Who won: Marion Cotillard
Who should’ve won: Ellen Page
Analysis: I haven’t seen La Vie en Rose so I’m probably being unfair to argue someone else should’ve won. But I really want to make a case for Page here. In the last 10 years, the industry has done Page a raw, raw, raw deal. Page has everything going for her as a movie star but with the exceptions of Super and Inception, has failed to happen onscreen. Why? :pauses: Yes, I know why. But anyway she’s incredible here. If she doesn’t sell this part, everything I said about the script doesn’t matter. She nails this role. It’s not as showy as a biopic part but it’s work that’s lasted.


Best Actor

The nominees were:

  • George Clooney – Michael Clayton as Michael Clayton
  • Daniel Day-Lewis – There Will Be Blood as Daniel Plainview
  • Johnny Depp – Sweeney Todd: The Demon Barber of Fleet Street as Benjamin Barker / Sweeney Todd
  • Tommy Lee Jones – In the Valley of Elah as Hank Deerfield
  • Viggo Mortensen – Eastern Promises as Nikolai Luzhin

Who won: Daniel Day-Lewis
Who should’ve won: George Clooney
Analysis: Oh I’m not making any friends here. Day-Lewis was, well I’m not going to say bad but not nearly as great as hyped. I’m on record as disliking There Will Be Blood and I’m not budging. Instead, my preference is for the far subtler work by Clooney. Sure, he’s basically playing his standard persona but he’s a blast to watch in it and it’s what the film needed. Sometimes movie star work is great work.


Best Director

The nominees were:

  • Paul Thomas Anderson – There Will Be Blood
  • Joel Coen and Ethan Coen – No Country for Old Men
  • Tony Gilroy – Michael Clayton
  • Jason Reitman – Juno
  • Julian Schnabel – The Diving Bell and the Butterfly

Who won: The Coen brothers
Who should’ve won: The Coen brothers
Analysis: The only point I’ll make here is that I’m glad they won for directing–they correctly won for writing for Fargo–after the fiction that Joel was the director of the team ended. They’ve always collaborated on writing. directing, producing, and (as Roderick Jaynes) editing. The Oscar deserved to go to both.


Best Picture

The nominees were:

  • Atonement – Tim Bevan, Eric Fellner, and Paul Webster
  • Juno – Lianne Halfon, Mason Novick, and Russell Smith
  • Michael Clayton – Jennifer Fox, Kerry Orent, and Sydney Pollack
  • No Country for Old Men – Scott Rudin, Ethan Coen, and Joel Coen
  • There Will Be Blood – Paul Thomas Anderson, Daniel Lupi, and JoAnne Sellar

What won: No Country For Old Men
What should’ve won: No Country For Old Men
Analysis: The reason I had to be brief before with this film’s wins is I knew I’d get to it here so I didn’t want to exhaust myself. This is the best film of the decade in my eyes. If it hadn’t won Best Picture I wouldn’t have been annoyed because it’s so hard to watch. But this was a rare time I think the film community stomached the darkness. There’s no feeling of joy when this film ends but there is powerful catharsis in the form of accepting there can’t be release. There can only be painful resignation. Life is hard and pointless but we soldier on anyway. Masterpiece sums it up.

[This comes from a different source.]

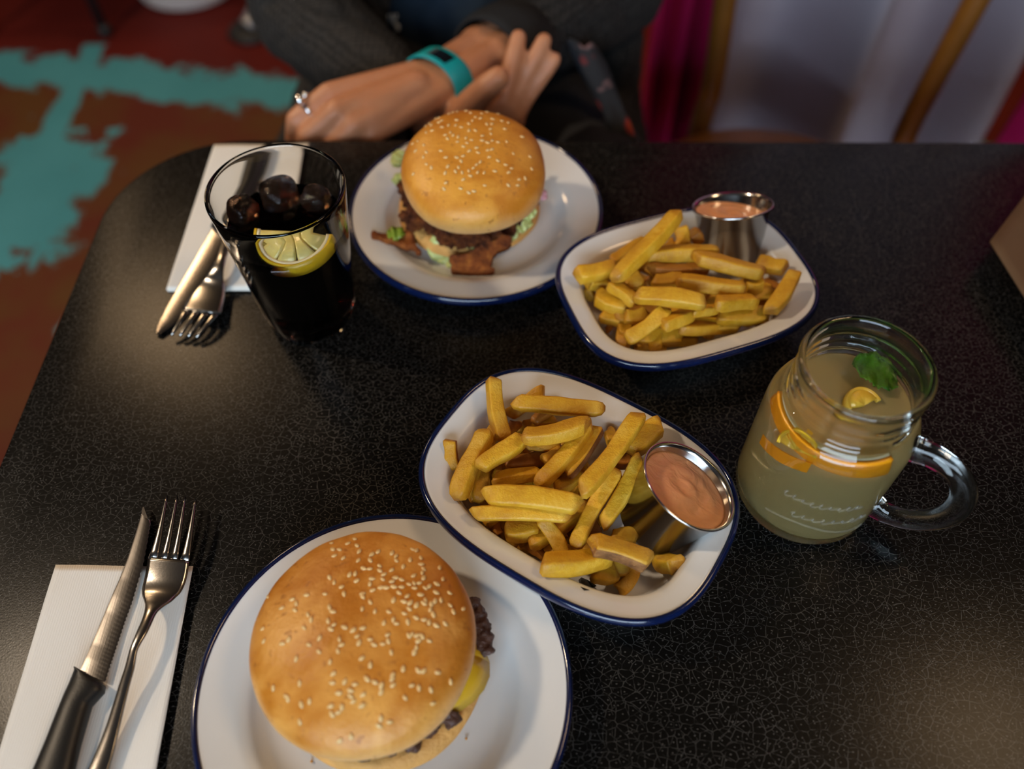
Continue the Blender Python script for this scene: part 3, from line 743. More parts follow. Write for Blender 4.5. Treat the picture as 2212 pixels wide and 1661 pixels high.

Final analysis: There’s a lot of focus on the winners of the awards but I want to look at the nominees. Every single category, if you go past the winner you find art worth seeing. This wasn’t 2002 where mediocrity was dredged. When I disagreed with the winner, the person I thought should’ve won was there and their films were recognized in other wins. If the Oscars were like this year, I would be a far greater fan. And if you haven’t seen some of these films, fix it now.